How important is straight-through processing to your trade customers?
There is no doubt that we need to reduce the amount of paperwork involved in trade transactions. Over the years, there have been a number of global initiatives, like Bolero and Swift's TSU, that have promised to cut down on key strokes and make trade finance more efficient. While an industry-wide solution would be welcome, I have doubts as to whether this is commercially achievable in the short term as it isn't easy for these platforms to operate across so many different jurisdictions, risks and currencies. Instead, being a good trade bank isn't about designing the best looking infrastructure, it is about offering technology and solutions to customers that promote expediency and are easy-to-use. More importantly, it's about making sure that you respond to their queries quickly and remain focused on helping them to grow their businesses. It's also about being consistent across jurisdictions; if they have offices in different countries around the region, then they want to get the same answer from ANZ, no matter which branch they call.

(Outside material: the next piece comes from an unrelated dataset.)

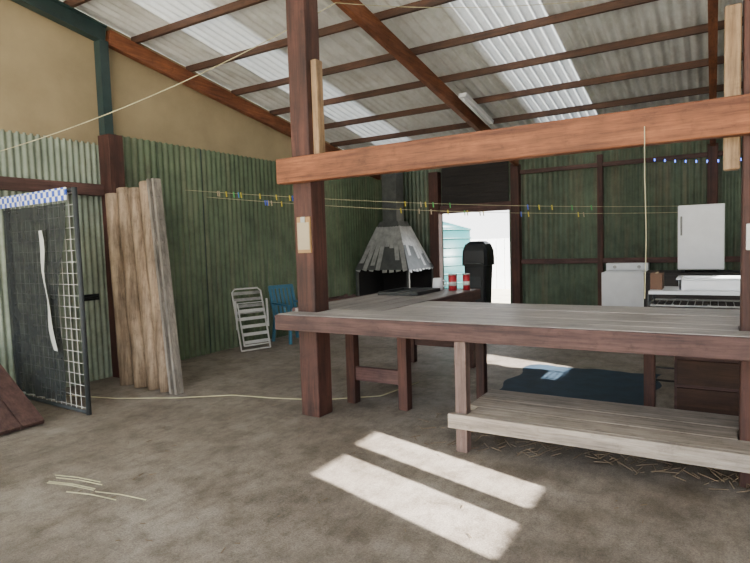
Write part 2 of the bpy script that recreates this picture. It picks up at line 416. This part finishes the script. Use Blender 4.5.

Where would you place ANZ in the competitive landscape?
When it comes to regional trade finance, we want to be seen as one of the top three trade and supply chain banks, in the company of the likes of HSBC, Standard Chartered and Citi for example. Outside of Australia and New Zealand, we realise we can't always compete in all segments in all markets in which we operate and we recognise that the majority of the trade wallet available in Asia is handled by the domestic banks -- but, at the regional level, we are and will increasingly compete for mandates with other large regional banks.
How do you measure your success?
We say our business is growing when we are handling more and more of a customer's underlying transactions; when we are involved in more stages of the supply chain. A simple measure of this is increased revenue for the bank, but more than that, it's about making sure that we are listening to our customers and coming up with the right solutions.